8 de diciembre. El Espectador

 

Muchas cosas siguen disecadas en el tiempo: la crueldad en la distribución de la tierra, la soledad de los desplazados, el silencio después de una ráfaga. Pero veinte años después de la edición original, ni el libro ni los lectores tenemos las mismas formas de sentir lo que han escrito la vida y la muerte en nuestras páginas. Comprendimos que “la fuerza no conquista”; pero con los cementerios llenos y a cuatro años de firmada la paz, todavía algunos no lo entienden.

Versión 2020 de Las mujeres en la guerra de Patricia Lara. ¿Cómo puede un libro tan triste ser tan bello? Uno siente que más allá de la violencia -o más acá- la impronta del libro es esa mezcla de amor, valor y resignación, de fe y sacrilegio, de impotencia y libertad, que tantas veces sentimos las mujeres; unas y otras violencias han tatuado distintos cansancios en el alma y en la espalda: son las huellas que dejan la pobreza, las armas o el abuso; la renuncia implícita, esa nube llamada dolor.

Uno quisiera que el libro fuera una novela, no un testimonio; que nuestro país no llevara tantos años amarrado al sino de la intimidación, de los poderes corruptos y las fuerzas oscuras. Y que la selva nunca hubiera sido ese lugar donde “uno se siente desprotegido, sin paredes detrás de las cuales esconderse, ni puertas que pueda cerrar”.

Las protagonistas del libro nos llevan por distintos escenarios, circunstancias y duelos: La cárcel, el secuestro, el asalto a la farmacia, el salón de clase, los cuerpos despedazados; lloran a sus hijos y defienden idearios de justicia social. Otras pasaron media vida cambiando de insurgencia o diplomacia, de montaña o inquilinato. Extrañando a su mamá, a los hijos que nunca concibieron, a los que parieron, a los que dejaron y a los que les mataron.

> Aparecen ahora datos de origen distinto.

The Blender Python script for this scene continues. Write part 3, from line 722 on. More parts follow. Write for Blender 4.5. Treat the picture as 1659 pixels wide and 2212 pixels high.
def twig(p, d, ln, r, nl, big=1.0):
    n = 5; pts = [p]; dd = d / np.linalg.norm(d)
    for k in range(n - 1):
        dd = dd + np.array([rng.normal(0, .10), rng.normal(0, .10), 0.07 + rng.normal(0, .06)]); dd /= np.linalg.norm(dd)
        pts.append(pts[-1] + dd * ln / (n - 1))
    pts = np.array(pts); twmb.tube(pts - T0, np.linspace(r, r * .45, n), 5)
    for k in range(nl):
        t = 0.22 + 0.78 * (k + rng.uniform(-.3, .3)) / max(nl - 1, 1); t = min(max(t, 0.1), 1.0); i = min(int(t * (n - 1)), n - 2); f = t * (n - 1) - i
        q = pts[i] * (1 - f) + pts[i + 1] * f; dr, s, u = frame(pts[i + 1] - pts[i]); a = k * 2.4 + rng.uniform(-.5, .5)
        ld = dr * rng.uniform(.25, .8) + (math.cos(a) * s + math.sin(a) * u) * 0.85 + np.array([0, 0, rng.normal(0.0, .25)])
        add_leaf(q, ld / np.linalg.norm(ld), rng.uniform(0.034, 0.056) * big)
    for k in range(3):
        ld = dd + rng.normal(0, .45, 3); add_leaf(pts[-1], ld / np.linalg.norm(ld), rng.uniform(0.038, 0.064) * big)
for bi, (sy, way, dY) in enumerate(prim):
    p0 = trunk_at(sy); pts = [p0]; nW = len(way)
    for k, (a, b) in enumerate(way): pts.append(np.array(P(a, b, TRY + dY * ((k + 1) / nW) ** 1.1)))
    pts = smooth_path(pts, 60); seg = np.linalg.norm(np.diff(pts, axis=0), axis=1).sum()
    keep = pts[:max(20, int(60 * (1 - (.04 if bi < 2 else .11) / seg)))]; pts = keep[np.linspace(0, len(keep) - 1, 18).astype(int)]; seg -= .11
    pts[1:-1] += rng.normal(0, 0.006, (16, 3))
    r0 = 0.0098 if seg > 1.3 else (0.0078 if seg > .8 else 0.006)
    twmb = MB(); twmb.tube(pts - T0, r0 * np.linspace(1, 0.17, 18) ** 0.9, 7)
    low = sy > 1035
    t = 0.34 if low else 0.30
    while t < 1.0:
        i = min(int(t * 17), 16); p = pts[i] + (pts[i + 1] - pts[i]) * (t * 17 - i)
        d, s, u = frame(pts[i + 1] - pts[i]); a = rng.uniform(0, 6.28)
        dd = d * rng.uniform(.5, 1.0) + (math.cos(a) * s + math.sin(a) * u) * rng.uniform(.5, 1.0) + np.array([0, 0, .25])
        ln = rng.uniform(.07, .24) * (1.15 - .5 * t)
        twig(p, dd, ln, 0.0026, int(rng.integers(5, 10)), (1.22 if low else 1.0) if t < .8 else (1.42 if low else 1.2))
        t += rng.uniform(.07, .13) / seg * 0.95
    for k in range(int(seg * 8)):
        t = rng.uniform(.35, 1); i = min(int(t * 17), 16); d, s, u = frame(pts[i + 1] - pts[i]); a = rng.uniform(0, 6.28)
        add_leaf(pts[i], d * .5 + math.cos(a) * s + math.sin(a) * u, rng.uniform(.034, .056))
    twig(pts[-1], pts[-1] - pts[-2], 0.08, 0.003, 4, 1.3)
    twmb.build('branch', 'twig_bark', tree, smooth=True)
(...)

Algunas tuvieron que tragarse la nostalgia o el vacío, porque no podían llorar en un país en el que el machismo es, se usa y se exhibe, y discrimina desde el morral de colegiala hasta el morral de combate. Se aferraron entonces a esos tiempos, cuando “no había maldades”, y recuerdan a las amigas -vulnerables y urgentes- antes y después de la noche inmensa, cuando “compartíamos momentos de tristeza”.

Los once testimonios (uno es de madre e hija) de Las mujeres en la guerra rompen el corazón, porque -insisto- son verdad, son memoria, son historia. Cada lector tendrá su capítulo más entrañable, más lleno de subrayados, el que le genere más conflictos o recuerdos.

Dos me sedujeron especialmente: el relato de Luz Marina Bernal, la emblemática madre de Soacha que destapó una de las peores vergüenzas de las fuerzas militares: los mal llamados falsos positivos. En el libro descubrí a su hijo de ojos azules y mirada dulce; el que bailaba, ayudaba en todo, hacía mandados y bondades, pero nunca aprendió a leer ni a escribir; su hermoso “Gringo”, masacrado un 12 de enero, mientras corría esposado y encapuchado; lo mataron unos desgraciados, para mejorar a punta de infamias su record y su pensión.

Ese relato, y el de Margot Leongómez de Pizarro, tan llena de respeto y de amor por su familia; tan íntegra y valiente… uno diría que el mundo, todo, cabía en su mundo interior. En lo que hicieron y pensaron sus hijos, en la muerte y en la ternura; en los silencios, en las cárceles y en los exilios. En su línea del tiempo, con militares, presidentes y guerrilleros. La tortura sufrida. Los ojos tristes, lindos, limpios en su convicción.

Las mujeres en la guerra, un libro para leer, releer y perdonarnos. Y nunca dejar de insistir y persistir en la paz.